Little’s will devised her estate to her spouse Curry, from whom she later divorced. After her death, Curry claimed that he was entitled to inherit under Little’s will because they had remarried at common law before she died. Alternatively, he sought reformation of the will, contending that Little intended to devise her estate to him regardless of their marital status. The trial court found that Curry failed to show he and Little remarried at common law, and Curry otherwise lacked standing to seek reformation of her will.

On appeal, Curry contended that the provisions in Little’s will devising her estate to him were revived by their common law remarriage under CRS § 15-11-804(5). There was substantial evidence in the record to support the trial court’s findings that Curry and Little were not common law married after their divorce.

Alternatively, Curry contended that the trial court erroneously found he lacked standing to seek reformation of Little’s will under CRS § 15-11-806 because when Little executed her will, she intended for him to inherit her estate regardless of their marital status.

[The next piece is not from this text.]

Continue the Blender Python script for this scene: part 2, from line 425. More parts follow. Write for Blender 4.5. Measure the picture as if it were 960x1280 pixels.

The Court of Appeals reviewed the statutory scheme and found no indication that the General Assembly intended to exclude a former spouse from pursuing reformation under CRS § 15-11-806, or that it intended CRS § 15-11-804(5) to be an ex-spouse’s sole and exclusive remedy for avoiding a statutory revocation due to a divorce. Accordingly, Curry had standing to pursue his reformation claim.

The order determining that Little and Curry were not common law remarried was affirmed. The dismissal of Curry’s reformation claim was reversed and the case was remanded.